SCROLL TO CONTINUE WITH CONTENT
Selain kaya harta, ia juga dikenal dengan bupati yang pintar serta memiliki banyak istri, yakni 31 istri. Itu kenapa disebut sebagai Pangeran Sugih lantaran konon sugih harta, sugih istri dan sugih harti (kaya harta, kaya istri dan kaya ilmu).
Berdasarkan catatan babon silsilah Karaton Sumedang Larang, Pangeran Sugih memiliki tiga padmi atau permaisuri serta istri pertama dan 27 selir. Ketiga Padmi di antaranya, dalem istri kesatu yaitu Raden Ayu Ratna Ningrat, dalem istri kedua Raden Ayu Rajapamerat dan dalem istri ketiga Raden Ayu Mustikaningrat.
Raden Ayu Ratnaningrat merupakan putri dari Raden Demang Sumadilaga, Jaksa Sumedang. Raden Ayu Rajapamerat merupakan putri dari Raden Aria Wiranatakusuma III dari Karang Anyar Bandung, sementara Raden Ayu Mustika Ningrat merupakan putri dari pasangan Bupati Galuh, Raden Adipati Aria Kusumadiningrat (1839-1886) atau Kanjeng Prebu dan The Pit Nio, seorang perempuan dari keturunan saudagar Tionghoa.
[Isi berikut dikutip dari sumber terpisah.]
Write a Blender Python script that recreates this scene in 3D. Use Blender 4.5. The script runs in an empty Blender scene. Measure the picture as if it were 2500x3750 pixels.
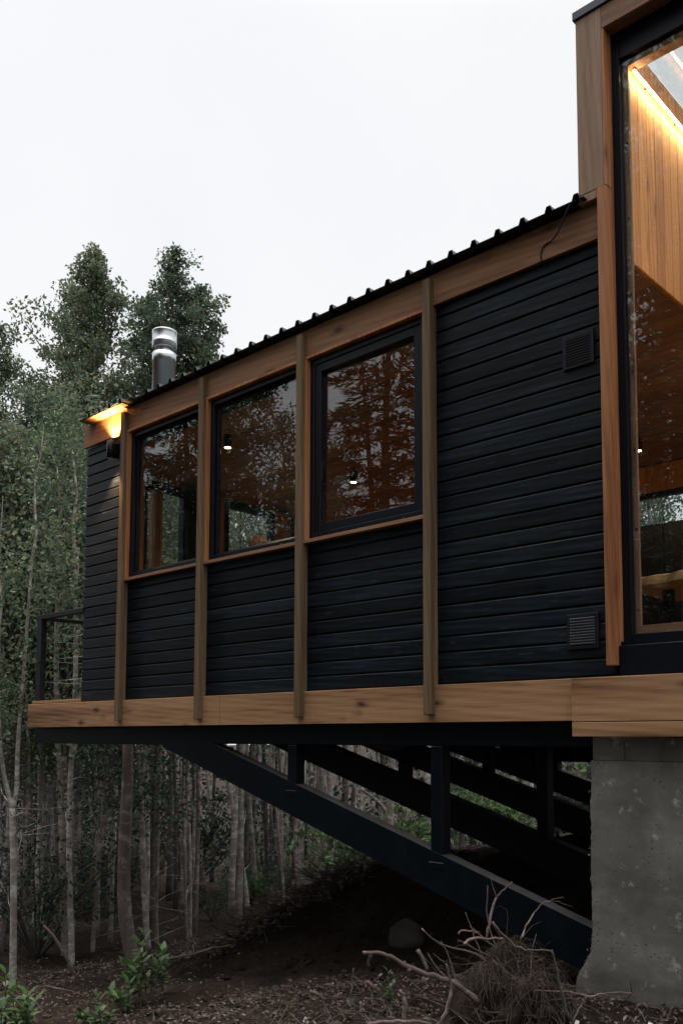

Khusus untuk Raden Bodedar tidak disebutkan sebagai dalem istri atau yang berarti Padmi. Namun ditulis sebagai istri pertama. Itu lantaran saat menikah, Pangeran Sugih belum diangkat menjadi Dalem Sumedang.
Dari istri-istrinya tersebut, Pangeran Sugih memiliki 94 orang keturunan baik putra ataupun putri. Dimana keturunannya itu tersebar di beberapa daerah di tatar Sunda yang beberapa di antrannya memegang jabatan penting.
Nonoman Karaton Sumedang Larang (KSL) yang juga Ketua Pengurus Yayasan Nazhir Wakaf Pangeran Sumedang (YNWPS), Rd. Lucky Djohari Soemawilaga mengungkapkan, kala itu Pangeran Sugih boleh dibilang sebagai Bapak Pembangunan. Hal itu lantaran ia telah mengembangkan tata kota Sumedang dari bupati sebelumnya.
"Pada saat Pangeran Sugih memimpin, Pangeran Sugih merasa ada kebutuhan yang harus dikembangkan yaitu pengembangan tata kota. Maka dibangunlah Gedung Negara seiring dengan dibangunnya Masjid Agung Sumedang, Bumi Kaler, Alun-alun dan sebagainya," ungkap Lucky kepada detikJabar belum lama ini.
Lucky menyebut, sebelum ada pengembangan kota, gedung pemerintahan Sumedang berpusat di Gedung Srimanganti yang dibangun oleh Pangeran Panembahan atau Pangeran Naga Gempol III pada 1706.
"Lalu Masjid Agung Sumedang sebelum di lokasi yang sekarang, dulunya berlokasi di Sekolah Dasar (SD) Sukaraja yang sekarang berdiri di Jalan Empang," terangnya.
Gedung Negara dulunya dikenal dengan nama Gedung Bengkok. Dikatakan Lucky, sebutan itu lantaran Gedung tersebut dibangun dari hasil produktivitas tanah carik.
"Hasil produktivitasnya tanah carik itu digunakan untuk membangun Gedung tersebut," ujarnya.
Lucky menyebut, Gedung Bengkok berubah nama menjadi Gedung Negara saat Sumedang dipimpin oleh Bupati Sutardja.
Gedung Negara dengan luas kurang lebih 400 meter persegi tersebut statusnya adalah tanah wakaf dari peninggalan Pangeran Sugih. Gedung itu didirikan untuk memberikan pelayanan kepada masyarakat.
"Jadi dari dulu itu memang difungsikan sebagai sarana untuk pelayanan kepada masyarakat dan sampai sekarang sifatnya dengan Pemda Sumedang tidak sewa tapi difungsikan sebagai pelayanan kepada masyarakat," terangnya.